Другой одноклассник, по фамилии Иванов, а по прозвищу Крыса, сделался источником наших сведений по химии; он нас научил добывать кислород и показывал его влияние на горение. Химии в гимназической программе не значилось. Но эти рассказы в память запали; я завел дома электрическую машину, бунзеновскую горелку и т. д. И создателем этого интереса был опять-таки товарищ, а не учитель и не программа. Гимназическое начальство относилось к этому отрицательно, так как это мешало "занятиям".

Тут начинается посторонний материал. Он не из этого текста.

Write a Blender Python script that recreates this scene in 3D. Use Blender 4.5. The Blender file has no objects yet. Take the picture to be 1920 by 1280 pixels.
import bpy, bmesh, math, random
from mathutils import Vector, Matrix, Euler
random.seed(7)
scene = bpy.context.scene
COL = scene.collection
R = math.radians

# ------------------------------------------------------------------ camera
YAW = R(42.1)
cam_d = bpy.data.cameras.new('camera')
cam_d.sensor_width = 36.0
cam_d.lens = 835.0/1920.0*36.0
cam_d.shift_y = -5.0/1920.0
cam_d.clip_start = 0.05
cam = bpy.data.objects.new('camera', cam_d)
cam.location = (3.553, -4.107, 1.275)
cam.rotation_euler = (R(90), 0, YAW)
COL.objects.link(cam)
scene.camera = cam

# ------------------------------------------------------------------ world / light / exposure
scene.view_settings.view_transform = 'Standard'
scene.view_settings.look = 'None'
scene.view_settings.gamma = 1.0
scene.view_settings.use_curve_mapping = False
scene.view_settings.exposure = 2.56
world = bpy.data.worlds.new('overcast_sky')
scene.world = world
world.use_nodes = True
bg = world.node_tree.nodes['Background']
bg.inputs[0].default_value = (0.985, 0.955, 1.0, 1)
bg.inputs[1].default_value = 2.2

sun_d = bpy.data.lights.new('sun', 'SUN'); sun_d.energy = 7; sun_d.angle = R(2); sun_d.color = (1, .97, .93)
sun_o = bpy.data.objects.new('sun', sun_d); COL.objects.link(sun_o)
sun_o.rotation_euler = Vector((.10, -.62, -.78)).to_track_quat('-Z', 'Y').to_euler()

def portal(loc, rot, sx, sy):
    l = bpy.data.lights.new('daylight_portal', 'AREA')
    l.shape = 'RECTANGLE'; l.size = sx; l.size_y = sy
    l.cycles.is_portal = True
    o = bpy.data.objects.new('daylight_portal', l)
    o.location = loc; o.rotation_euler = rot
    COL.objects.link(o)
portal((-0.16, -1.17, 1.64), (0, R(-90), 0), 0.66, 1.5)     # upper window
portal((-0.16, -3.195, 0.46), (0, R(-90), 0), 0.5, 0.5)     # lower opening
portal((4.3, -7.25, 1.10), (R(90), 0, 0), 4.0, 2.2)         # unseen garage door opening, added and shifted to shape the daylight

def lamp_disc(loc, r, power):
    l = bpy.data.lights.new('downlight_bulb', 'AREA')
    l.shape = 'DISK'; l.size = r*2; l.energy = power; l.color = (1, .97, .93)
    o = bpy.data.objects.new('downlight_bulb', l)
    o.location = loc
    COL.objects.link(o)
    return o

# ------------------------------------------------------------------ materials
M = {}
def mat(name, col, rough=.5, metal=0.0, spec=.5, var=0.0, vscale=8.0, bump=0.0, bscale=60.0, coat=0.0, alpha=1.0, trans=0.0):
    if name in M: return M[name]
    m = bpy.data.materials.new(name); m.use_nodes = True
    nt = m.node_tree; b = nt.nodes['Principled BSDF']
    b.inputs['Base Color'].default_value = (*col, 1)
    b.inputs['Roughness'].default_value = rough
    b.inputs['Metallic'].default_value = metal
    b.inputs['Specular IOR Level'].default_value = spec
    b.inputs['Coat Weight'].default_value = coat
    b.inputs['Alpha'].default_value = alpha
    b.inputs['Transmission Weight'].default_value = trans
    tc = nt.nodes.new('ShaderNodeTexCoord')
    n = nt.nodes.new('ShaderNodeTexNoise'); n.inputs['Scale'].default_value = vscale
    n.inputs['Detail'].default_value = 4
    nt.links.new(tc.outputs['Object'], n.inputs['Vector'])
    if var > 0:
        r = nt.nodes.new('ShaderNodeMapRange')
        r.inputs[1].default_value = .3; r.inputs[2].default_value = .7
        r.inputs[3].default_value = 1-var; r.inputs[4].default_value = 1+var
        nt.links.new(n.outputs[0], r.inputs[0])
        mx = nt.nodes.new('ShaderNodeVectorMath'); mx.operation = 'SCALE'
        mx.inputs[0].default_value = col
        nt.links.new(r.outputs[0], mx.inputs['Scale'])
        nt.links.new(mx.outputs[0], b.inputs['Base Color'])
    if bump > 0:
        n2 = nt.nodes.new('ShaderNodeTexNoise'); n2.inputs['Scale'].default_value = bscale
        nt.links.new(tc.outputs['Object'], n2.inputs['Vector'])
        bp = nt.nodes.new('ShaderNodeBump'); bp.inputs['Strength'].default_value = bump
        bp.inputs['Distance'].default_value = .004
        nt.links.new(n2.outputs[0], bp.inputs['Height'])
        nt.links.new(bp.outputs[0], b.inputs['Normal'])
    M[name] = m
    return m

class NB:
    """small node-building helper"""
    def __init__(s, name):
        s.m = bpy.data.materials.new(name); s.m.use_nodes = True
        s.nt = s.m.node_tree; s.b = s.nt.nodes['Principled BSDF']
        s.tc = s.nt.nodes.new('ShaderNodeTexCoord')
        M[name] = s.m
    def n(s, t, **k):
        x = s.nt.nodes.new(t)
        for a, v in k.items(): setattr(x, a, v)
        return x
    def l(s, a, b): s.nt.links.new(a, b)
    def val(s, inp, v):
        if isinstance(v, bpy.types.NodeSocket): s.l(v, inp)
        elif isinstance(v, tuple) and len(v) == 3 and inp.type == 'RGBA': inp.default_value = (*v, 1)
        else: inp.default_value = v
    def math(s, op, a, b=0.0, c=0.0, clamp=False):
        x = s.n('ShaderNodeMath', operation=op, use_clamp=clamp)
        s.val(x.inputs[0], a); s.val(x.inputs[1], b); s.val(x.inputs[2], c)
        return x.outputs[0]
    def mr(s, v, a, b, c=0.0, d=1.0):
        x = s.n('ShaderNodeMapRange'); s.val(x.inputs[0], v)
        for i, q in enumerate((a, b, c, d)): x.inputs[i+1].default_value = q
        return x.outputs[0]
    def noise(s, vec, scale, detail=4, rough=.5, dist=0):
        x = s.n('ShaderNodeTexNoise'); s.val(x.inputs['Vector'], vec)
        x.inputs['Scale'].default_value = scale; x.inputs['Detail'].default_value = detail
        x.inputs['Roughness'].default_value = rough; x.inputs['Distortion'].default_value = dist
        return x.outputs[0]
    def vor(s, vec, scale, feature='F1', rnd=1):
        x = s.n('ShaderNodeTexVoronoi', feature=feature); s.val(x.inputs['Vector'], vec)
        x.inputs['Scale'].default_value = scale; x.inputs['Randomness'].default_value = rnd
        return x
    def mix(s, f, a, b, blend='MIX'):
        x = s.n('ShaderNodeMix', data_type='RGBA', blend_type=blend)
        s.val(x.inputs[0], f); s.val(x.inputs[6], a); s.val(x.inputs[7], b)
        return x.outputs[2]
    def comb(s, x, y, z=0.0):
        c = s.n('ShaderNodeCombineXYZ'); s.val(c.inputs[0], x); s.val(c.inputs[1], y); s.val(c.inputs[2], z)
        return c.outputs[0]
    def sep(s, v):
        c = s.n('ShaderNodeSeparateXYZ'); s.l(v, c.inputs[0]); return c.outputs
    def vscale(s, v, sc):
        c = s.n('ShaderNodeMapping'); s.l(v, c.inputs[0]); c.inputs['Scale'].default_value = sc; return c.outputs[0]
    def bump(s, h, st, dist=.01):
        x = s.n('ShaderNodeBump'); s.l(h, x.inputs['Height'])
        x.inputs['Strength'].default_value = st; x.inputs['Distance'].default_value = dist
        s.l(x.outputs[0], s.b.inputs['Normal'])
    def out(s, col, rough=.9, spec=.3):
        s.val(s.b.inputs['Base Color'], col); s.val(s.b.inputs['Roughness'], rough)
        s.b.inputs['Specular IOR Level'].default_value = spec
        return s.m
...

Но общение со сверстниками не только расширяло наши интересы; оно помогало их защищать против той системы, которую проводило начальство. Оно приучало с детства к реальным условиям жизни, к существованию в ней двух воюющих лагерей. Конечно, такое отношение школы к учителям не было ни нормально, ни нужно; они могли и должны были быть совершенно другие. Но в создании и поддержке этой "холодной войны" виновато было начальство. Оно не могло, а, может быть, не умело и не хотело сделать свой предмет для детей интересным.
Они предпочитали внедрять его приказами и наказаниями, как это мы видели на несчастном Басистове. И когда это было не единичное исключение, а система, которая практиковалась у всех на глазах, то и школьники сопротивлялись ей соединенными силами. У них образовалась "военная этика", которая приучала "своих" защищать, не выдавать, врагам не помогать, идти всегда общим фронтом. Эти фронты были безвредны, силы были слишком неравны. Но если самим школьникам моральную поддержку оказывали, то противоположный лагерь они возмущали. И хотя в этом пассивном сопротивлении и никакой "политики" не было, начальство и в ней ухитрялось ее увидать и обрушиваться на "виновных" всей тяжестью безжалостной государственной власти. Это тоже было {45} предзнаменованием того, что мы увидали в России теперь.